London In Comic Sans

By M@ Last edited 16 months ago
London In Comic Sans
Time to ditch New Johnston. Doesn't the tube roundel look soooo much happier in Comic Sans?

Comic Sans — it's the stuff of children's party invitations, community jumble sales and slightly confused emails from your Great Uncle Nigel. Absolutely nobody has ever expressed a negative opinion of this most joyful, versatile typeface. It is universally loved. Shut up.

We hereby launch a campaign to replace all the tired typefaces of London with this humble yet dignified font set. The future is bright; the future is Comic Sans.
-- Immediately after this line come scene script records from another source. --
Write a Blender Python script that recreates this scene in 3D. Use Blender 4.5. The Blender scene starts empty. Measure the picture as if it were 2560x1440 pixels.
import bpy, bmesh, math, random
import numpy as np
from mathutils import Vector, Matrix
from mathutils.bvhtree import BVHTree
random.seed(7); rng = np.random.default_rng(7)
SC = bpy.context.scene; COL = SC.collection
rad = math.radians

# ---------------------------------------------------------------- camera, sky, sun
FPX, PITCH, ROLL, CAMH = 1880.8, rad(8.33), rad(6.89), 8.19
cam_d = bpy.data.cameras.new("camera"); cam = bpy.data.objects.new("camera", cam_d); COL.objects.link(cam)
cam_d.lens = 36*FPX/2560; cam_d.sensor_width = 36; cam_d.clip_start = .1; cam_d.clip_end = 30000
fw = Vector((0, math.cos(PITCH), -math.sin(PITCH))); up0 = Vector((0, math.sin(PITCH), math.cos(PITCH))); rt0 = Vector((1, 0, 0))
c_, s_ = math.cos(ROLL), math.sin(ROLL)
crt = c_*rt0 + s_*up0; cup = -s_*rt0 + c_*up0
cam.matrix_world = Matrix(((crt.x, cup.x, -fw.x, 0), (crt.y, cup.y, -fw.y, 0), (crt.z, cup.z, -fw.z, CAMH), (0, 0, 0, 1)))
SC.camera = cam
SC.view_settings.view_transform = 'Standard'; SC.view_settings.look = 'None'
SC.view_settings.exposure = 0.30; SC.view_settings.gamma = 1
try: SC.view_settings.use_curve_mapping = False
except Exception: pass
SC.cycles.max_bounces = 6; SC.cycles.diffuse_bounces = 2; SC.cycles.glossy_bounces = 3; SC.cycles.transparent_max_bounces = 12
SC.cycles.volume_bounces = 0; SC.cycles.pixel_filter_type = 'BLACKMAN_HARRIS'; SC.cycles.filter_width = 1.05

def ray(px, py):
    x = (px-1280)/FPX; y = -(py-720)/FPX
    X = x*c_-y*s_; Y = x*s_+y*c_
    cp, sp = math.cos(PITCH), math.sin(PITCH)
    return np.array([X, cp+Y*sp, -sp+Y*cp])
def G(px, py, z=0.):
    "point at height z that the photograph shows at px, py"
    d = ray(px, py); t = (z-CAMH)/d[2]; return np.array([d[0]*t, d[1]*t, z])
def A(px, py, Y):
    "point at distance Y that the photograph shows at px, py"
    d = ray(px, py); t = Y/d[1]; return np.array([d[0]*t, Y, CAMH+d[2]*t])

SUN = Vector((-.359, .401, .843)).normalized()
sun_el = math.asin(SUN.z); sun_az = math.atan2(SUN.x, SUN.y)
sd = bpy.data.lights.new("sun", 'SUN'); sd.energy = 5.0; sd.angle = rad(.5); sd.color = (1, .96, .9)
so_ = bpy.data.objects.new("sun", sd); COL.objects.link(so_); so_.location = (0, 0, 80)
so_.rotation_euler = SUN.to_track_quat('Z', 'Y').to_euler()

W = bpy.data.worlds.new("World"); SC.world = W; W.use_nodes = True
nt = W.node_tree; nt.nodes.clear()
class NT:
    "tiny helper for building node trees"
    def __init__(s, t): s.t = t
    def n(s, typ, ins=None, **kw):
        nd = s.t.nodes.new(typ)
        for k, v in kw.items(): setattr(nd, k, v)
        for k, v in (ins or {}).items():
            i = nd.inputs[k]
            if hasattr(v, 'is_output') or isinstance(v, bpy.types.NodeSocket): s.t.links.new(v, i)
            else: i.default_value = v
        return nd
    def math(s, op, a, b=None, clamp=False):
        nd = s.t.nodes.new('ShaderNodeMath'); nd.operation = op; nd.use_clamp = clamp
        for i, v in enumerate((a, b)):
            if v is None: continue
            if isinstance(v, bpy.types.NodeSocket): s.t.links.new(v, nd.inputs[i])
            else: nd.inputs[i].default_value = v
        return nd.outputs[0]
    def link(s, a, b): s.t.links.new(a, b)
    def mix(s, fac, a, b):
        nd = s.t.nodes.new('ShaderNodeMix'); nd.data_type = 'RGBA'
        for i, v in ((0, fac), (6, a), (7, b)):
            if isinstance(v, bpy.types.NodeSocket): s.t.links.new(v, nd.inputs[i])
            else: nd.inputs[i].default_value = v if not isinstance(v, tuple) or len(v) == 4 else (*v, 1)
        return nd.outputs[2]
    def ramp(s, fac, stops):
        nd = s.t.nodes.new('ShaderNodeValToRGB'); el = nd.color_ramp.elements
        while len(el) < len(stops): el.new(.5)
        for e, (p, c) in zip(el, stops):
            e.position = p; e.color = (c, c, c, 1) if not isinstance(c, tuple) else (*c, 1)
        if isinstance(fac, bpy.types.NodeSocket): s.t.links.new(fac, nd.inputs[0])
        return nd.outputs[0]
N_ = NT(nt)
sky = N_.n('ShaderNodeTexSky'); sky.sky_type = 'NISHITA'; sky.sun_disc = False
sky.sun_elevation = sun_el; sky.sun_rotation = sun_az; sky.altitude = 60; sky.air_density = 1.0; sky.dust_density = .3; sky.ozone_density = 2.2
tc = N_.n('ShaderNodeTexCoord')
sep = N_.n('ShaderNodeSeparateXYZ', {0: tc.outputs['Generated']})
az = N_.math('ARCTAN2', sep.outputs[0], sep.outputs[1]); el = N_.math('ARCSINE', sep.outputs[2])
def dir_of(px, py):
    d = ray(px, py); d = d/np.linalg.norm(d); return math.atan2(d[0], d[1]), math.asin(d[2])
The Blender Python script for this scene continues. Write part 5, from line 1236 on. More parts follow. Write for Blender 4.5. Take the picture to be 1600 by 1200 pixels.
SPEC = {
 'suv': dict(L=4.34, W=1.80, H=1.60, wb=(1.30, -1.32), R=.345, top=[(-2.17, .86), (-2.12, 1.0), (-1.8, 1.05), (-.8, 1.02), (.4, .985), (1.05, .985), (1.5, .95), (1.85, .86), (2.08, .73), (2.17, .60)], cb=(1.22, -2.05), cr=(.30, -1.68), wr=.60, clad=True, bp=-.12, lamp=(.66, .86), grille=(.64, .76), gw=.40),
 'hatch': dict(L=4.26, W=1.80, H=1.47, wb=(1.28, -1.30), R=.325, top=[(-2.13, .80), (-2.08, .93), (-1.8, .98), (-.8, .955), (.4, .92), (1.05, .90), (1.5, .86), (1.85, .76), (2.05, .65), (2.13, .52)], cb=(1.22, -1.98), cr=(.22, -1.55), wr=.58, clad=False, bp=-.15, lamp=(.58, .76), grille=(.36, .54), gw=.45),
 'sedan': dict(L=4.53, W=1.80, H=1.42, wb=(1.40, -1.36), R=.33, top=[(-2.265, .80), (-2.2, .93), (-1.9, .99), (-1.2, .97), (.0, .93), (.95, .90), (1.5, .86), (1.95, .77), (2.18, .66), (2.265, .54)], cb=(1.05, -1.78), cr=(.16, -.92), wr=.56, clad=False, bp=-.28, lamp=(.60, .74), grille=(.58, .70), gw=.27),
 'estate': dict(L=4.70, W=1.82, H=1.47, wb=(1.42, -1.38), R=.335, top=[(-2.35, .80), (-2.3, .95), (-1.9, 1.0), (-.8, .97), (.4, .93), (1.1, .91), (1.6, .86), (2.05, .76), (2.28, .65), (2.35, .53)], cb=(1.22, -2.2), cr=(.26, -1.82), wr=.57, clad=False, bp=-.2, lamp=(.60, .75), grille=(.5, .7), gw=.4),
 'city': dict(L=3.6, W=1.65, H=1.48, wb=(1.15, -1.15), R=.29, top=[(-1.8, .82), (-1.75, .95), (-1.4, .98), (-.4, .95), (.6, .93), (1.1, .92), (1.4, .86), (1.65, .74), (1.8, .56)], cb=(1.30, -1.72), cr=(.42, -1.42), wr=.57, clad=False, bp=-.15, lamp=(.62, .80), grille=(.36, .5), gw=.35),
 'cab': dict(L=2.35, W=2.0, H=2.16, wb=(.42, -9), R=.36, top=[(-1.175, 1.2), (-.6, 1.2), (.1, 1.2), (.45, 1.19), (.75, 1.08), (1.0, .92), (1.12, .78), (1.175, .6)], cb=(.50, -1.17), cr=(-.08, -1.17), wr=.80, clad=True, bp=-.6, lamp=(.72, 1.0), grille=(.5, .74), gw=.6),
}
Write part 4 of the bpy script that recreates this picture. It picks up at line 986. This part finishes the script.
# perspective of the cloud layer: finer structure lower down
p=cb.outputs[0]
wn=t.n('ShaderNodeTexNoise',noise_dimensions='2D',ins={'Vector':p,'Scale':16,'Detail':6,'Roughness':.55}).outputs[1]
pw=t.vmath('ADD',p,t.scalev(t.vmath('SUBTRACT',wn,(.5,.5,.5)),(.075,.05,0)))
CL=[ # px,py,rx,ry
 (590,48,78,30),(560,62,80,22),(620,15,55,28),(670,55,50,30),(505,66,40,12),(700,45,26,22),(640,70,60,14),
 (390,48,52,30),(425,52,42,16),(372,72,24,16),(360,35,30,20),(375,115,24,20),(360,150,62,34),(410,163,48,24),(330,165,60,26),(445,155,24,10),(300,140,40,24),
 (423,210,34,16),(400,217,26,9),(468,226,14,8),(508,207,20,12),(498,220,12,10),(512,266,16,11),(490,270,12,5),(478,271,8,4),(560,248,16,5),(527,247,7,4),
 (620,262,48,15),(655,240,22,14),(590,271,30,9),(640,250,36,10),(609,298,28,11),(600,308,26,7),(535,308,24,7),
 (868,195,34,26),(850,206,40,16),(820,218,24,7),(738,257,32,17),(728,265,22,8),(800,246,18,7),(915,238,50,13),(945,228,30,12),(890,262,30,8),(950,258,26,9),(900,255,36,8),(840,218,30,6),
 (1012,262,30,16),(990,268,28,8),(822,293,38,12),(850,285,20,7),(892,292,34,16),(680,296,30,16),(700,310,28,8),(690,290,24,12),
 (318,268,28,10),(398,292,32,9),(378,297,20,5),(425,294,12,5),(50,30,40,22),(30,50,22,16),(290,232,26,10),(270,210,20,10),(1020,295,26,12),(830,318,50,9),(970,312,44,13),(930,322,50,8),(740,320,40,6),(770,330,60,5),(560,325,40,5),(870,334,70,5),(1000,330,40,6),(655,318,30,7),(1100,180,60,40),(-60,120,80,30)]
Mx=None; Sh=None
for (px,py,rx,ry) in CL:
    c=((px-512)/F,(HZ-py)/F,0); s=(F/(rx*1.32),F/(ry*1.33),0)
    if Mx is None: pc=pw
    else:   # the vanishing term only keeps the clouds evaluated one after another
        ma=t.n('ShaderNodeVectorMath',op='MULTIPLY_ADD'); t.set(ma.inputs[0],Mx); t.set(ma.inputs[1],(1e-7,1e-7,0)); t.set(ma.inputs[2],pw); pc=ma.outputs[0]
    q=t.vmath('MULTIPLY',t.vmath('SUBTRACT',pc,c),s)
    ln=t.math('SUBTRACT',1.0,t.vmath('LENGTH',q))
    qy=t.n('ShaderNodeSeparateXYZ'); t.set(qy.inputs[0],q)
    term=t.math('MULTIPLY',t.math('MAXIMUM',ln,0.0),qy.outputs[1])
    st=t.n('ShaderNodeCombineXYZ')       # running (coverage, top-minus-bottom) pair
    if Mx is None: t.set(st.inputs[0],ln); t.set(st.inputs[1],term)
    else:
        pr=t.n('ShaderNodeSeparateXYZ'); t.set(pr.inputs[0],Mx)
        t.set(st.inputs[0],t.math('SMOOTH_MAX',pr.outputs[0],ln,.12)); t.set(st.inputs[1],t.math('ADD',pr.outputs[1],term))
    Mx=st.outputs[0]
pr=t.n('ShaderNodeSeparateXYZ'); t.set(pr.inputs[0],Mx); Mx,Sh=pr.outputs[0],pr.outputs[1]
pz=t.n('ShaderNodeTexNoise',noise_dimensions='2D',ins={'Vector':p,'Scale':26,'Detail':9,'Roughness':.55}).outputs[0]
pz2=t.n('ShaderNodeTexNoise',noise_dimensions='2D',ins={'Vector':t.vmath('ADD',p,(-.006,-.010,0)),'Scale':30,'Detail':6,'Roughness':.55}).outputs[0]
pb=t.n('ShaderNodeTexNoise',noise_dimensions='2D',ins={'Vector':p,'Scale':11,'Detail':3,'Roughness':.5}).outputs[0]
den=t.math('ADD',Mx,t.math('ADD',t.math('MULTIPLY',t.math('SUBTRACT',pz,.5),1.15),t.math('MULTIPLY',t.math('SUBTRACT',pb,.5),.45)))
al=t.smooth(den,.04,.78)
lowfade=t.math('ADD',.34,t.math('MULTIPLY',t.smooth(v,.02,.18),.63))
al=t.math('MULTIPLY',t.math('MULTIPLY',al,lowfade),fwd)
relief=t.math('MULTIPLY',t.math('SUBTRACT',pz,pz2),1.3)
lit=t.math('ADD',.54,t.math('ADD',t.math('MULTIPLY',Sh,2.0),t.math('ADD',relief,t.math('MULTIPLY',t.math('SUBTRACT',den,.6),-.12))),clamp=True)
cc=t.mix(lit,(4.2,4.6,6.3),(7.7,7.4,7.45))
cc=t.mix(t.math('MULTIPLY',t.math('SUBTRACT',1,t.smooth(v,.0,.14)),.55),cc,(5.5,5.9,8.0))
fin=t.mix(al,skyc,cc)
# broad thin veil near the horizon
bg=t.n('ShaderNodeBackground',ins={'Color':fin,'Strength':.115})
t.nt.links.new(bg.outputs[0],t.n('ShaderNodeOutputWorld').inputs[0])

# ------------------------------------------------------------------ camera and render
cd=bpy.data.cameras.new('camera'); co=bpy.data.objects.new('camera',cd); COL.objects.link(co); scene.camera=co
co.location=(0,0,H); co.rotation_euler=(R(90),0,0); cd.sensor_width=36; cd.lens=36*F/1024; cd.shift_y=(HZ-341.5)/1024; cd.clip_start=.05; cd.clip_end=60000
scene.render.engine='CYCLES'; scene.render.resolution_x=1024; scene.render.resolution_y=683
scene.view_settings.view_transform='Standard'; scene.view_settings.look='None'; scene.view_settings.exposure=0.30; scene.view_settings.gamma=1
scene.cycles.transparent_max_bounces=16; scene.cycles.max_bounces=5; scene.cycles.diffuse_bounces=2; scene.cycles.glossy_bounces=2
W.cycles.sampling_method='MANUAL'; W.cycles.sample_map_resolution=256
Big Ben clock face with Comic Sans numbers instead of Roman numerals.
They told us Big Ben was under wraps for essential repairs. In fact, clock workers are installing these Comic Sans numbers to help Millennials who can't read Roman numerals. It's about time.
If ever a brand needed updating to look less stuffy and exclusive... Comic Sans is the answer. Comic Sans is always the answer.
The classic Westminster street sign, designed decades ago by Sir Misha Black, is in need of a refresh. Time to adopt a typeface that better reflects the way Britain is perceived on the world stage. That typeface, once again, is Comic Sans. Background image: Shutterstock.
Goswell Road street sign.
The Square Mile's signs are even more amenable to our favourite font. This makes us actually want to go to Goswell Road.
A London telephone box.
Ring in the changes: all K2 phone boxes should be updated to Comic Sans. It was the favourite typeface of Sir Giles Gilbert Scott. Fact.
Lionel Stanhope should be using Comic Sans for his south London rail signs. See how much stronger the design looks with jaunty, impish lettering.
Britain's road signs are largely unchanged from the designs laid down by Jock Kinneir and Margaret Calvert in the 1960s. We know how we'd update them. Image N Chadwick, creative commons.
Evening Standard front cover.
Even the London media shall bow down to the all-conquering typeface.